Kent Farnsworth recalls what his father, Philo, thought about television. 'Throughout my childhood his reaction to television was: 'There's nothing on it worthwhile, and we're not going to watch it in this household, and I don't want it in your intellectual diet'.' But in People Of The Century (World, 10pm), Philo Farnsworth is remembered as the genius who invented television. Folklore has it that when he was just 14, while tilling his family's potato field with a horse-drawn harrow, he had the inspiration that an electron beam could scan images on a screen in the same way as the harrow etched patterns on the earth. In 1927, aged 21, he put the principle into practice, creating the first television picture.

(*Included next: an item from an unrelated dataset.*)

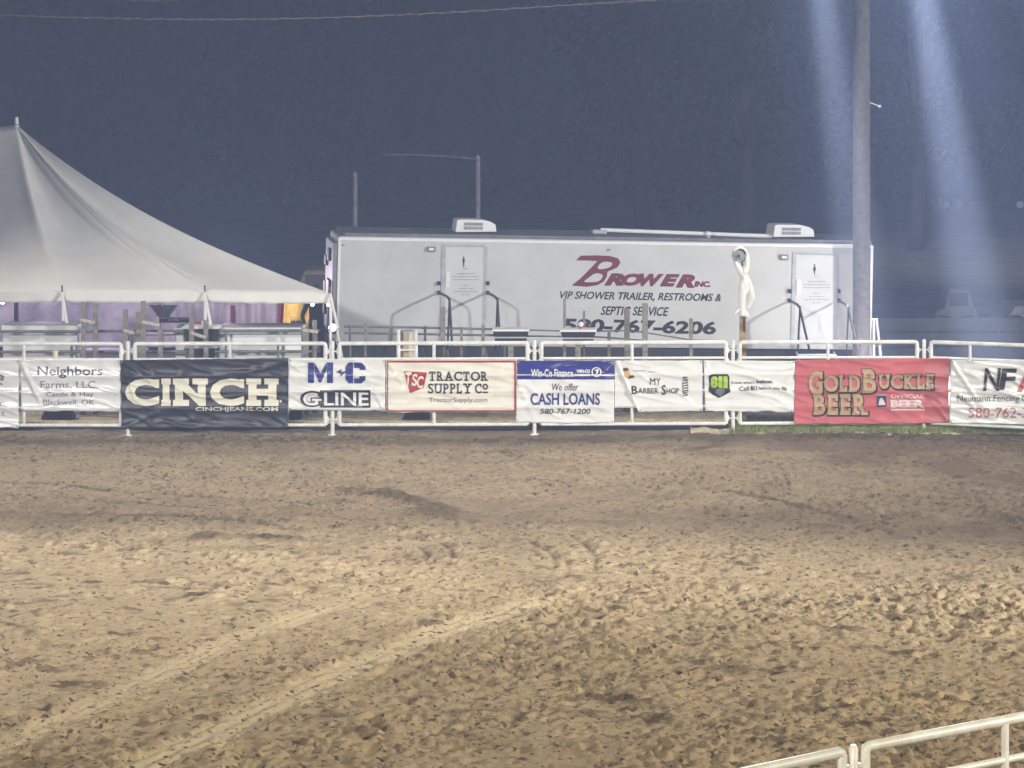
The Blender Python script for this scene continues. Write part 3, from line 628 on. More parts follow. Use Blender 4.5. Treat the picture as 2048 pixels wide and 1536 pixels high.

Farnsworth's achievement is recognised by being included in the CBS and Time list of '20 Great Minds, Great Discoveries'. But like some other great minds featured in the programme, he did not receive credit at the time. Corporate America, in the form of the Radio Corporation of America, contested his claim and fought a bitter legal battle over royalties. Farnsworth won, but his royalty rights ran out long before profits were made from his invention.
His disappointment contributed to a nervous breakdown. And he was not just disappointed by his treatment at the hands of industry executives who tried to write him out of the history of television, but by having created a monster that allowed people to 'waste a lot of their lives'. It is a feeling some share when their children are determined to waste 30 minutes of their day glued to repeats of the blatantly commercial melodramatics of My Fair Princess II (Home, 6.30pm).
Farnsworth might have regarded People Of The Century as a little more worthwhile, for being a chance to look back and remember amazing minds like his.
But the medium of this programme is strictly limited for such a task. The three minutes designated to Albert Einstein, Ludwig Wittgenstein and Jean Piaget can only whet the appetite.